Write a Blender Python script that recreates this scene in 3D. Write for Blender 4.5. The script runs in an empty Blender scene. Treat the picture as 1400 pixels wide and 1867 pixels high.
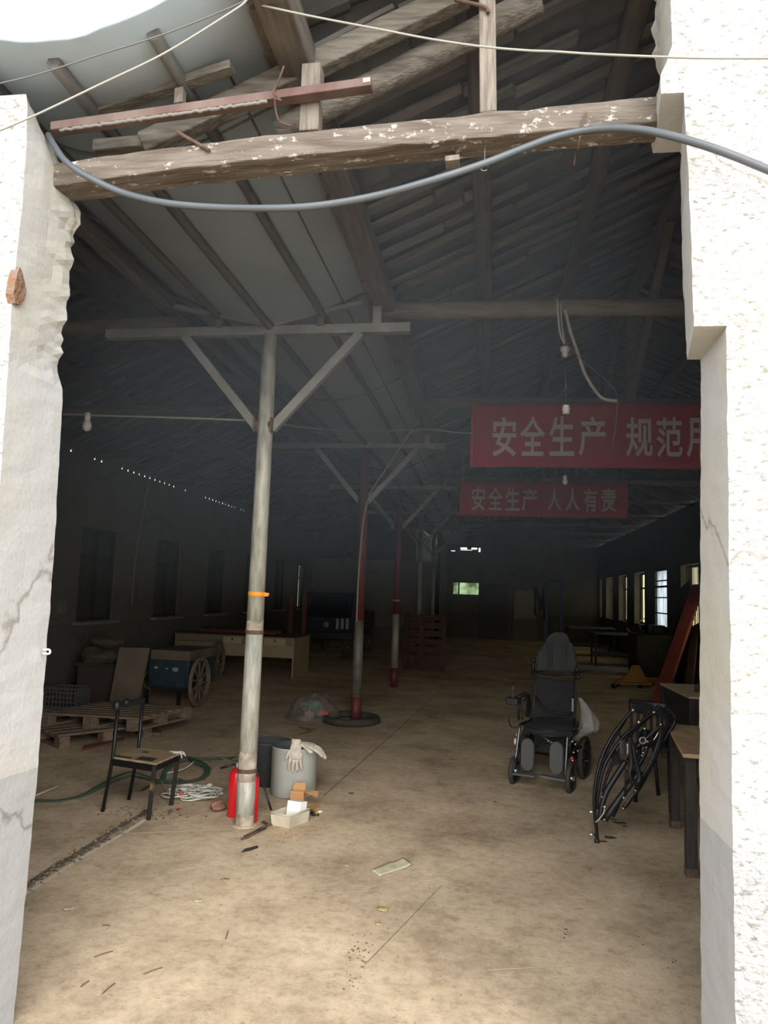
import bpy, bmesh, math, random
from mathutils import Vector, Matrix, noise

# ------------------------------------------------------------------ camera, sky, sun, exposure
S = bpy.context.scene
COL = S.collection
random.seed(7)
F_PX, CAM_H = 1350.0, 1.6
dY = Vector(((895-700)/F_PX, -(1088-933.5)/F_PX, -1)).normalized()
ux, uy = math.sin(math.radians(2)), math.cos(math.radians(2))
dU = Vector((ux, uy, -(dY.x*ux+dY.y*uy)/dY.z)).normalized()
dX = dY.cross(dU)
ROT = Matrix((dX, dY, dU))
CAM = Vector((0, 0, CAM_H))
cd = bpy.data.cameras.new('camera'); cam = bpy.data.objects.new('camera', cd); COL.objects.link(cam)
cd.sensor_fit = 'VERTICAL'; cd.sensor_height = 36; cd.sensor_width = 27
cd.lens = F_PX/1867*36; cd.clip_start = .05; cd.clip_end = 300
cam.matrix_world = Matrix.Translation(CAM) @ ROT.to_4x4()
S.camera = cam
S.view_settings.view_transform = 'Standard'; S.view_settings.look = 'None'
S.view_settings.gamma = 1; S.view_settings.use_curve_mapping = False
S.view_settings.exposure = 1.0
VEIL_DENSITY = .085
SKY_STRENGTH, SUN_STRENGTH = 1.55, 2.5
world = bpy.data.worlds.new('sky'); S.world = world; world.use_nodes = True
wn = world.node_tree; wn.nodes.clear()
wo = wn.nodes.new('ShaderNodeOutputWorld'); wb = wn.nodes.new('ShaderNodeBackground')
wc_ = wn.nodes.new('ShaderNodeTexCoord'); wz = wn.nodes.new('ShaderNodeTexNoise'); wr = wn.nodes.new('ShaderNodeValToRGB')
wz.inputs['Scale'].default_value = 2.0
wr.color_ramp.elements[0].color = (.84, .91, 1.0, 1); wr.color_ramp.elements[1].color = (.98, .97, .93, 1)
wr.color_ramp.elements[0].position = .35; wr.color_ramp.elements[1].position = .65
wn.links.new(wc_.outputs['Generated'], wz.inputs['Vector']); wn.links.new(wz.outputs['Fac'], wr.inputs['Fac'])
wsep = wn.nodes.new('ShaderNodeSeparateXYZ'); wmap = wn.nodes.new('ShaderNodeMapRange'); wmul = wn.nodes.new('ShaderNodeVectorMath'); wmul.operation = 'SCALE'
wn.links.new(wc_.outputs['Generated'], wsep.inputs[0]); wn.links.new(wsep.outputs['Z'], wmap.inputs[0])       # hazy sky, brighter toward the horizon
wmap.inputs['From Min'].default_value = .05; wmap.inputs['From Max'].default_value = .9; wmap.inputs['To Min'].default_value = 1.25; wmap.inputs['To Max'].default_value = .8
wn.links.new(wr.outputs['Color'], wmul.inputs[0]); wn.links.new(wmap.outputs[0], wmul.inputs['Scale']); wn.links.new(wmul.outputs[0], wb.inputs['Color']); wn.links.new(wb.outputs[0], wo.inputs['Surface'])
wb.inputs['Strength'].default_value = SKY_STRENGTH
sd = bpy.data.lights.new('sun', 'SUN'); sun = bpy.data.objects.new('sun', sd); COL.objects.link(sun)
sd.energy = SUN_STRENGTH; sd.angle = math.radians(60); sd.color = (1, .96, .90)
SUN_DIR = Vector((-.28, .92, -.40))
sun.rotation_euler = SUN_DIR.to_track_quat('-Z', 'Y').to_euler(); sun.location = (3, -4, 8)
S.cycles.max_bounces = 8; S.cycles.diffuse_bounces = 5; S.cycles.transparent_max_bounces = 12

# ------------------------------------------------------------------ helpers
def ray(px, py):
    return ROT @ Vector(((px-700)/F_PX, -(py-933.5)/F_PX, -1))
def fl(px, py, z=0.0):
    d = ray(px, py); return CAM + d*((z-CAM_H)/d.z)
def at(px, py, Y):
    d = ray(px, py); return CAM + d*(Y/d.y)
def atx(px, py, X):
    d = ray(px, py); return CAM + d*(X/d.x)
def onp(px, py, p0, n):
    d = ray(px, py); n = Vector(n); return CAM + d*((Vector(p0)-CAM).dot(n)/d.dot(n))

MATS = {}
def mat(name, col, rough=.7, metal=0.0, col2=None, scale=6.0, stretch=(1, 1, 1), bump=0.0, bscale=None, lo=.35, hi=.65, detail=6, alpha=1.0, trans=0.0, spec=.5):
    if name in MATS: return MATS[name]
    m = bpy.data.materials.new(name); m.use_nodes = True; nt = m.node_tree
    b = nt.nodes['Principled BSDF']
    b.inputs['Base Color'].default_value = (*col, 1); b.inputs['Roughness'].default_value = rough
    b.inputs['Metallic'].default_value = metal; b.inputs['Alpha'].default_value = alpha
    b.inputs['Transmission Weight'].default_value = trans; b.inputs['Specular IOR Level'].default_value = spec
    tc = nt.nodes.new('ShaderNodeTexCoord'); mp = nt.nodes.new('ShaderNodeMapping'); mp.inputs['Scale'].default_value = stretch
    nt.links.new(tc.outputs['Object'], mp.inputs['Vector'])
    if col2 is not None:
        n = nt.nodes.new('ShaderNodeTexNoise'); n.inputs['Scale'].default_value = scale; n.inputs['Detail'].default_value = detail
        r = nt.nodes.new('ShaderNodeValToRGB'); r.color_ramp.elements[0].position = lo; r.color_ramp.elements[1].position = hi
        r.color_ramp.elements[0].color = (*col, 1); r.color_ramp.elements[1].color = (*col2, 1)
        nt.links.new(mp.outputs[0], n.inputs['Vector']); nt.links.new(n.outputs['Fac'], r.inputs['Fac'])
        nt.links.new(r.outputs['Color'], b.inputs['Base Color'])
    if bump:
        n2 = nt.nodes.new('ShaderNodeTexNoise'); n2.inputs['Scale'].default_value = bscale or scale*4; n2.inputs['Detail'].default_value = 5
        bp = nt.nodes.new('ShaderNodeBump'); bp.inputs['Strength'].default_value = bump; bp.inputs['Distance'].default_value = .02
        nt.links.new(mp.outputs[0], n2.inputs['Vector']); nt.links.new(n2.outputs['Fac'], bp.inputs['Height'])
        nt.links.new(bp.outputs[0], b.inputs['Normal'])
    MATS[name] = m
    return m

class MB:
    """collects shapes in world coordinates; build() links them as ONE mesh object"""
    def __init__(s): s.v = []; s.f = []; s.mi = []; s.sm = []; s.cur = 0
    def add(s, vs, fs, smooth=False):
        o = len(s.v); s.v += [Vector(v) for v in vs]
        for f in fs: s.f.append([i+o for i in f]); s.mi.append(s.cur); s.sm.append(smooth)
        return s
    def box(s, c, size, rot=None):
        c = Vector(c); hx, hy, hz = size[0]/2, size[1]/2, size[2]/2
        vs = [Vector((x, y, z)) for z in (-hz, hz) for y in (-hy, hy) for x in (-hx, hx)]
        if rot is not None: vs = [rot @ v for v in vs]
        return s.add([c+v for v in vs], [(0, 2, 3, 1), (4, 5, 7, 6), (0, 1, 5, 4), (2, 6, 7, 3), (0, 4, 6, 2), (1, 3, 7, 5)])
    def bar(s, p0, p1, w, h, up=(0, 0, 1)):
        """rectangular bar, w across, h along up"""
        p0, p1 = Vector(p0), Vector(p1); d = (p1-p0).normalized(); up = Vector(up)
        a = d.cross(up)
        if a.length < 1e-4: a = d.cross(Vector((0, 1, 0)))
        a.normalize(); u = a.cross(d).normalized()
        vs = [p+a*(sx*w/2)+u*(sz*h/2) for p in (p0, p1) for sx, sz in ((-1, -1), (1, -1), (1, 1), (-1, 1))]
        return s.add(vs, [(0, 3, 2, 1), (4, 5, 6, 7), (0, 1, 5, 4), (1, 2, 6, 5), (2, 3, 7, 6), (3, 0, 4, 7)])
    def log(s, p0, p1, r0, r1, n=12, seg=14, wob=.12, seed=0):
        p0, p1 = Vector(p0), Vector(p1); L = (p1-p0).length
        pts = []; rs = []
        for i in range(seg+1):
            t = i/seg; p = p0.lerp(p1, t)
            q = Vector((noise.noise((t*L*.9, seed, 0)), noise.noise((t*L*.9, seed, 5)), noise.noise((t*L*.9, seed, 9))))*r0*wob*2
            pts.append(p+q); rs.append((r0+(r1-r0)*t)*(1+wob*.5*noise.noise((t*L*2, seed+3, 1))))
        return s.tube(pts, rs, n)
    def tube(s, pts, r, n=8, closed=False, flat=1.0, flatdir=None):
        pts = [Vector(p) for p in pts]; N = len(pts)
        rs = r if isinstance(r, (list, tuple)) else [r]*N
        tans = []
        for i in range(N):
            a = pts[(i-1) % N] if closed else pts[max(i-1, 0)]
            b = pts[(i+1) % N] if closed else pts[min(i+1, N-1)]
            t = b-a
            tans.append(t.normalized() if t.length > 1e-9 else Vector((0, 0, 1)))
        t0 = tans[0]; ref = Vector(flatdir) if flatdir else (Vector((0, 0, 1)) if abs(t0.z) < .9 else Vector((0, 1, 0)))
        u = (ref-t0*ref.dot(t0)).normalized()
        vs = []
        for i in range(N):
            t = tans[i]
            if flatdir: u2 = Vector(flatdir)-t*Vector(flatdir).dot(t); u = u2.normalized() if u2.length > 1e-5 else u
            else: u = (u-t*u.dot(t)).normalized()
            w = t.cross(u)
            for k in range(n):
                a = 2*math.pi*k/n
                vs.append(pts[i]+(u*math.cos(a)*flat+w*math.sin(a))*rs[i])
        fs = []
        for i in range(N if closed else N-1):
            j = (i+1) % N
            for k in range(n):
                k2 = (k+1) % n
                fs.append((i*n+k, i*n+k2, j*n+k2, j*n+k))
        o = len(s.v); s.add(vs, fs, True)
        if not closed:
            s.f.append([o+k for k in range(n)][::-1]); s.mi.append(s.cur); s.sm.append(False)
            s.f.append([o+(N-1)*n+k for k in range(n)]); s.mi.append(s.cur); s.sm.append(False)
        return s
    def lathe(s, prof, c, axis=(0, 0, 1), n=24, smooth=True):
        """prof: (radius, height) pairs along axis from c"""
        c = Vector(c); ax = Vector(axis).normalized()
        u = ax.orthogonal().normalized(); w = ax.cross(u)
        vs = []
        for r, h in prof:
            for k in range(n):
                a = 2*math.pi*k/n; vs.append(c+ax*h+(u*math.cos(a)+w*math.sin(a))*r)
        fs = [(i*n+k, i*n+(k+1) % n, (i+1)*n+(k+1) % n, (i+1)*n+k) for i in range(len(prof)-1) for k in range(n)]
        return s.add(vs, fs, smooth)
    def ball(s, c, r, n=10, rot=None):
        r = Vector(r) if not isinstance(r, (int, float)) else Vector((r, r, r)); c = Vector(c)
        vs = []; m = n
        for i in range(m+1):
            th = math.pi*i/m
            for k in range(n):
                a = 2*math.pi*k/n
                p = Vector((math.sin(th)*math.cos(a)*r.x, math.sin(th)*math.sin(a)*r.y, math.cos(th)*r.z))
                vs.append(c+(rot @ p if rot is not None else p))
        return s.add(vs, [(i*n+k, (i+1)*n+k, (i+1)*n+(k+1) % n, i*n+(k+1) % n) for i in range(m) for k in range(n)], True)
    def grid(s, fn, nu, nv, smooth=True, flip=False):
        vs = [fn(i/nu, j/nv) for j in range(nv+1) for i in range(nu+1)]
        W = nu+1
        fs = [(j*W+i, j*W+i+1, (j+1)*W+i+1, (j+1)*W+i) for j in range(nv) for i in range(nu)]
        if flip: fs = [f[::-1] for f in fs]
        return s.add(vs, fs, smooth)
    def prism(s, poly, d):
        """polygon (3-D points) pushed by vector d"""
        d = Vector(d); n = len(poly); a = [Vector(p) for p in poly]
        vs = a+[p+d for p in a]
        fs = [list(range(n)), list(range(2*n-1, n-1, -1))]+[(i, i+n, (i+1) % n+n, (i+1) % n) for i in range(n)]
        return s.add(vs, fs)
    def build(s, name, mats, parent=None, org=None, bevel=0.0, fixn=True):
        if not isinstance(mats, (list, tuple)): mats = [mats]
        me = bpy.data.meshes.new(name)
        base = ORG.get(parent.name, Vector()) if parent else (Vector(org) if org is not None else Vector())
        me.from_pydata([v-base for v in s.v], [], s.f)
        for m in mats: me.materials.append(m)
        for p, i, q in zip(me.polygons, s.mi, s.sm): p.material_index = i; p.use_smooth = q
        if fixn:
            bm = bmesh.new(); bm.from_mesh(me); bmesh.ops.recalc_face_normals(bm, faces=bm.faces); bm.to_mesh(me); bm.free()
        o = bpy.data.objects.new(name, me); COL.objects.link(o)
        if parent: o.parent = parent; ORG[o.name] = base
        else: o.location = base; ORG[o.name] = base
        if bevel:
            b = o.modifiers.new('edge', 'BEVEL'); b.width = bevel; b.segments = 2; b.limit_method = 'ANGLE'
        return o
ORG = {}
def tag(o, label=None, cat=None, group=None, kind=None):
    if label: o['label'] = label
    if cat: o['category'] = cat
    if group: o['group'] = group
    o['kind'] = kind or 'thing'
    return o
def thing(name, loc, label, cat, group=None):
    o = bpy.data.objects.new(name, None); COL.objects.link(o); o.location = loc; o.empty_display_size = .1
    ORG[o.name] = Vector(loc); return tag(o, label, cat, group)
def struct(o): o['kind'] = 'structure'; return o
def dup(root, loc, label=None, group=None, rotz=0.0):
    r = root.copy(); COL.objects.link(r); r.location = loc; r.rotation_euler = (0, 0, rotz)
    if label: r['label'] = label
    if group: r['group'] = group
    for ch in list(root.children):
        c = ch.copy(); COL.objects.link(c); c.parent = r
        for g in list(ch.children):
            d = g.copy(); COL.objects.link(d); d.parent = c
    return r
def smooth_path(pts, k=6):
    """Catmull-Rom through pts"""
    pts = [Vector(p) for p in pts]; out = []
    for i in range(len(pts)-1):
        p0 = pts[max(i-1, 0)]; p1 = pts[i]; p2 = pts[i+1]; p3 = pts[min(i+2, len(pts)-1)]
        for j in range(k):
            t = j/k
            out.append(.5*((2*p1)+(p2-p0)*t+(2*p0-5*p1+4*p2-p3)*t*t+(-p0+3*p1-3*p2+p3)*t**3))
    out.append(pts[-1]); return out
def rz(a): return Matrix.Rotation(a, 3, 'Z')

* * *

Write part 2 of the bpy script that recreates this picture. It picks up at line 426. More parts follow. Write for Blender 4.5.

* * *

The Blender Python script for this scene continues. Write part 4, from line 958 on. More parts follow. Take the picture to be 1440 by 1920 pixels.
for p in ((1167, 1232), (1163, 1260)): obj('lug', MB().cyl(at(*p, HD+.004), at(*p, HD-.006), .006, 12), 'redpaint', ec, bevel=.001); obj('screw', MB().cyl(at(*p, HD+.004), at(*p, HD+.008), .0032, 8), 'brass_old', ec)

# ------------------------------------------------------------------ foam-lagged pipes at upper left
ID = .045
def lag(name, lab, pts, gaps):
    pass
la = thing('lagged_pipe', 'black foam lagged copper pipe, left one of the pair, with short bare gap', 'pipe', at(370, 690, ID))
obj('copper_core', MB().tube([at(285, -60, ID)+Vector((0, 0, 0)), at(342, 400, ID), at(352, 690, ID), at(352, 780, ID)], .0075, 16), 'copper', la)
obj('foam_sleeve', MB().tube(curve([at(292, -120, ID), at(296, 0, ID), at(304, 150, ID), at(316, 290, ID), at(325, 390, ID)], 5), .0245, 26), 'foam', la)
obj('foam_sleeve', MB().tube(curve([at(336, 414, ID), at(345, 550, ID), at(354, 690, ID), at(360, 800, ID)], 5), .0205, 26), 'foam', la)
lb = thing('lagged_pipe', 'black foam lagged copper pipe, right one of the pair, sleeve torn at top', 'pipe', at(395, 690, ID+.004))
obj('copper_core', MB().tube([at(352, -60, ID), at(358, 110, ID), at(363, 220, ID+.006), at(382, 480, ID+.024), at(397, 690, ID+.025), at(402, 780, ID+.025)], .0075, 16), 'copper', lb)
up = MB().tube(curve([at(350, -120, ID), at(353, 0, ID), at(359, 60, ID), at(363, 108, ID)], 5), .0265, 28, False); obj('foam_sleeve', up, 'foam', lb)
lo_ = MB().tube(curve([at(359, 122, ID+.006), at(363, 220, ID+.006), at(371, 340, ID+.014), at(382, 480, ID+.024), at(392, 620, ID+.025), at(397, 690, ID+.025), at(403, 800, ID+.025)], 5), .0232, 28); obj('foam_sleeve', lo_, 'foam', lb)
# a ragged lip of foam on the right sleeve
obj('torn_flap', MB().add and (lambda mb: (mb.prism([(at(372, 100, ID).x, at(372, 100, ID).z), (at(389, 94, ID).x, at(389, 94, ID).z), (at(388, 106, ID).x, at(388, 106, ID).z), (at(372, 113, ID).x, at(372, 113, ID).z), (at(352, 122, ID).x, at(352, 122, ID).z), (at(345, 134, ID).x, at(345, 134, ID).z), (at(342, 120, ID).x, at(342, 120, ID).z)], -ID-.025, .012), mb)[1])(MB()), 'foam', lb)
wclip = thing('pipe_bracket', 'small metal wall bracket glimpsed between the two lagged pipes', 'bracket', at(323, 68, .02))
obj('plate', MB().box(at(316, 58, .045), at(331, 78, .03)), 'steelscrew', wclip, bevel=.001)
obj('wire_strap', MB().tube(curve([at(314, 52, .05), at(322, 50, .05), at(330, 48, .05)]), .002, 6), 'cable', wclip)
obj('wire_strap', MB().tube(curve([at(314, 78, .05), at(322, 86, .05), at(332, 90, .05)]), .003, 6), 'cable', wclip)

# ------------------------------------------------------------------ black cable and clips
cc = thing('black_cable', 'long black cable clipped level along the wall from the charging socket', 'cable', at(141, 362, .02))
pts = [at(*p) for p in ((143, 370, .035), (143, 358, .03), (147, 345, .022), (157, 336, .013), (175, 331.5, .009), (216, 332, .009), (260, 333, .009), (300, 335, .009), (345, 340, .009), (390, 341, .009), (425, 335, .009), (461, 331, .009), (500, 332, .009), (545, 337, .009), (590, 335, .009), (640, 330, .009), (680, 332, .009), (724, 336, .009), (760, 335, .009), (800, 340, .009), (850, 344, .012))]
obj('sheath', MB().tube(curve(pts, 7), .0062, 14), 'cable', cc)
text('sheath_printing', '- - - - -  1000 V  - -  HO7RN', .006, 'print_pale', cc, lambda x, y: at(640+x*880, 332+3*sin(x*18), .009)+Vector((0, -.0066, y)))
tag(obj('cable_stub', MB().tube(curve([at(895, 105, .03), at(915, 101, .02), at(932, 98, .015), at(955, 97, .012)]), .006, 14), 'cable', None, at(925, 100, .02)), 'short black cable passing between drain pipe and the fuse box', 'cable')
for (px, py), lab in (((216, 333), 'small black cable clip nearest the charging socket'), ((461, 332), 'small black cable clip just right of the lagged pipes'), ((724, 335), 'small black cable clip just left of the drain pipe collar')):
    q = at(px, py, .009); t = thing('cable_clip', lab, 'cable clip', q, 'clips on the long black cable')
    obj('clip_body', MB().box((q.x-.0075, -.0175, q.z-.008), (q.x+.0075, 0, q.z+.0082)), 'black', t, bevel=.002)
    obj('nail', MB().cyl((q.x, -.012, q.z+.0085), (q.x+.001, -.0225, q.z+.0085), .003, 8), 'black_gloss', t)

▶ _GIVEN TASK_
Copy out exactly the material that runs from the line with "Write a Blender" to the line with "from mathutils import Vector, Matrix, noise", ends included, and leave the pictures behind.

▶ _PROBLEM SOLUTION_
Write a Blender Python script that recreates this scene in 3D. Write for Blender 4.5. The script runs in an empty Blender scene. Treat the picture as 1400 pixels wide and 1867 pixels high.
import bpy, bmesh, math, random
from mathutils import Vector, Matrix, noise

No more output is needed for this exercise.